Cookie policy for Google Analytics 4
What to include in a cookie policy when the website uses Google Analytics 4, including consent mode, data retention, and disclosure.
Short answer
A site that runs Google Analytics 4 should describe in its cookie policy that GA4 is used for analytics, what cookies it sets, how long they last, what data is collected, whether consent mode is enabled, and how visitors can decline. Honest disclosure plus a working consent mechanism is the safer baseline.
Disclose Google Analytics 4 by name
A vague reference to "third-party analytics" is not enough for a site that wants to be transparent. Name Google Analytics 4 in the cookie policy, link to Google's GA4 documentation, and describe the cookies it sets (typically _ga, _ga_<container> and friends).
Describe the data collected
Explain that GA4 collects events, page views, device data, and approximate location. If the site uses GA4 features like demographics, advertising integrations, or signals, disclose those features explicitly. Generic copy ("we collect aggregate usage data") understates what the tool does.
Describe data retention
GA4 retention is configurable in the property. State the retention window the site uses (for example, two months, fourteen months) and explain what happens after that window. If the site changes the setting, update the policy.
Cover consent mode
If the site uses consent mode v2, describe its behavior. With consent denied, GA4 sends limited pings without setting identifiers; with consent granted, GA4 collects normal analytics data. The cookie policy should make clear that no measurement happens until the visitor sees the banner.
Explain how to decline
The cookie banner should expose a clear "decline" or "manage" option, and the cookie policy should reference it. Some sites also link to Google's opt-out browser extension as an additional path; mention it only if it actually works for the audience.
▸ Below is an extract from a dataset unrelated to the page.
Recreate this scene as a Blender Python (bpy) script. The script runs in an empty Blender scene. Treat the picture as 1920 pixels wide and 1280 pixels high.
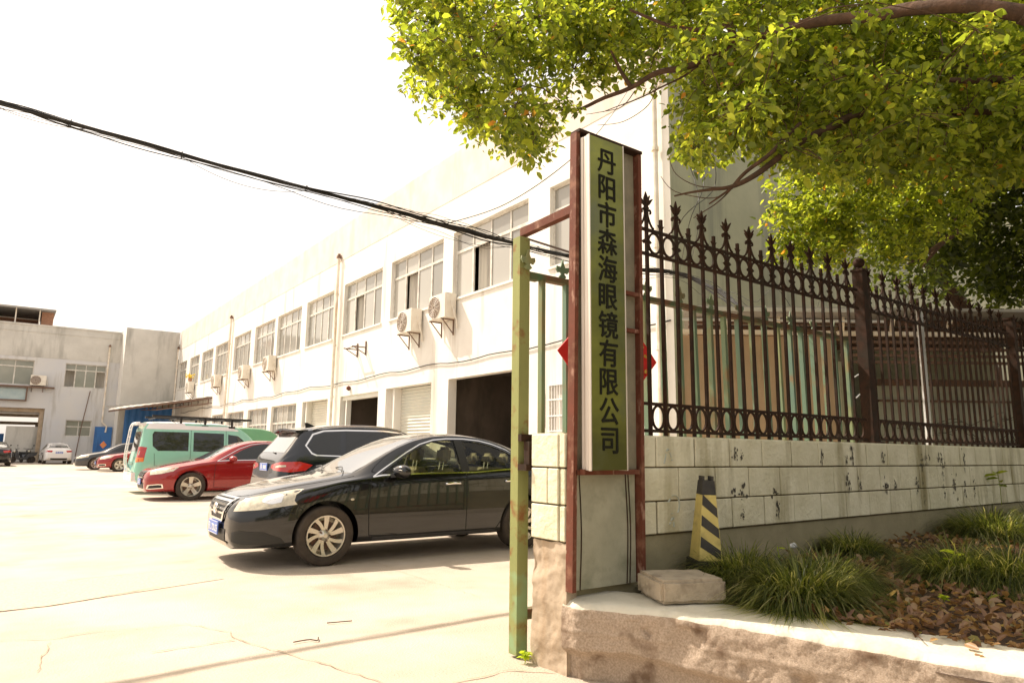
import bpy, bmesh, math, random
import numpy as np
from mathutils import Vector, Matrix
from mathutils.bvhtree import BVHTree
from mathutils.geometry import delaunay_2d_cdt
random.seed(7)
rad = math.radians
sc = bpy.context.scene
col = sc.collection
# ------------------------------------------------------------------ camera
CAM_H = 1.27; AZ = rad(36.096); PITCH = rad(9.155); ROLL = rad(0.685); FPX = 1276.6
fw = Vector((math.sin(AZ)*math.cos(PITCH), math.cos(AZ)*math.cos(PITCH), math.sin(PITCH)))
r0 = Vector((math.cos(AZ), -math.sin(AZ), 0)); u0 = r0.cross(fw)
rt = r0*math.cos(ROLL)+u0*math.sin(ROLL); up = -r0*math.sin(ROLL)+u0*math.cos(ROLL)
cd = bpy.data.cameras.new("camera"); cam = bpy.data.objects.new("camera", cd); col.objects.link(cam)
cd.sensor_width = 36; cd.lens = FPX/1920*36; cd.clip_start = 0.05; cd.clip_end = 2000
m3 = Matrix((rt, up, -fw)).transposed()
cam.matrix_world = Matrix.Translation((0, 0, CAM_H)) @ m3.to_4x4()
sc.camera = cam
# ------------------------------------------------------------------ world, sun, exposure
SUND = Vector((-.37, .72, 1.0)).normalized()
W = bpy.data.worlds.new("World"); sc.world = W; W.use_nodes = True
nt = W.node_tree; bg = nt.nodes['Background']
sky = nt.nodes.new('ShaderNodeTexSky'); sky.sky_type = 'NISHITA'; sky.sun_disc = False
sky.sun_elevation = math.asin(SUND.z); sky.sun_rotation = math.atan2(SUND.x, SUND.y)
sky.dust_density = 6.0; sky.ozone_density = 0.5; sky.air_density = 1.0
mx = nt.nodes.new('ShaderNodeMix'); mx.data_type = 'RGBA'; mx.blend_type = 'MULTIPLY'
mx.inputs[0].default_value = 1; mx.inputs[7].default_value = (1.10, 1.0, .83, 1)
hz = nt.nodes.new('ShaderNodeMix'); hz.data_type = 'RGBA'; hz.inputs[0].default_value = .5; hz.inputs[7].default_value = (8.6, 8.7, 9.6, 1)   # thin bright haze over the whole sky
nt.links.new(sky.outputs[0], hz.inputs[6]); nt.links.new(hz.outputs[2], mx.inputs[6]); nt.links.new(mx.outputs[2], bg.inputs[0])
bg.inputs[1].default_value = 0.095
sl = bpy.data.lights.new("sun", 'SUN'); sl.energy = 3.6; sl.angle = rad(.55); sl.color = (1, .905, .79)
so = bpy.data.objects.new("sun", sl); col.objects.link(so); so.location = (0, 0, 30)
so.rotation_euler = SUND.to_track_quat('Z', 'Y').to_euler()
vs = sc.view_settings; vs.view_transform = 'Standard'; vs.look = 'None'; vs.gamma = 1; vs.exposure = 1.0
sc.cycles.max_bounces = 8; sc.cycles.transparent_max_bounces = 16; sc.cycles.diffuse_bounces = 4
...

Cross-link with the privacy policy
The privacy policy describes the legal basis for analytics data, the international transfer mechanism (for example, the EU-US Data Privacy Framework if the operator is in scope), and the retention. The cookie policy describes the technical detail. Both should be consistent.
Server-side and Measurement Protocol
If the site sends GA4 events through the Measurement Protocol or a server-side tag, the cookie policy should mention that flow. Server-side tagging does not bypass the consent requirement; it changes who sets the cookies, not the underlying analytics decision.
Consent revocation
The site should provide a way for the visitor to revoke consent later. A persistent link in the footer ("Cookie settings") that reopens the banner is the common pattern. The cookie policy should reference the link.
Updates
Any change to the analytics stack — switching to a different tool, adding advertising features, changing retention — needs a corresponding update to the cookie policy. Keep an effective date and an internal change log.
Practical baseline
A short, honest cookie policy that names GA4, describes the cookies, explains the consent path, and links to a working revocation mechanism does most of the work for a typical small business site. Generic policies invite questions; specific policies survive audits.
Questions this article answers.
Does GA4 require cookie consent?+
In most EU and UK contexts, yes. GA4 sets first-party cookies that count as analytics cookies under ePrivacy rules, so a consent decision is required before GA4 fires.
What is consent mode?+
Consent mode is a Google feature that lets a site signal the user's consent state to Google products. With consent mode v2, GA4 sends pings without identifiers when consent is denied, supporting basic measurement without setting cookies.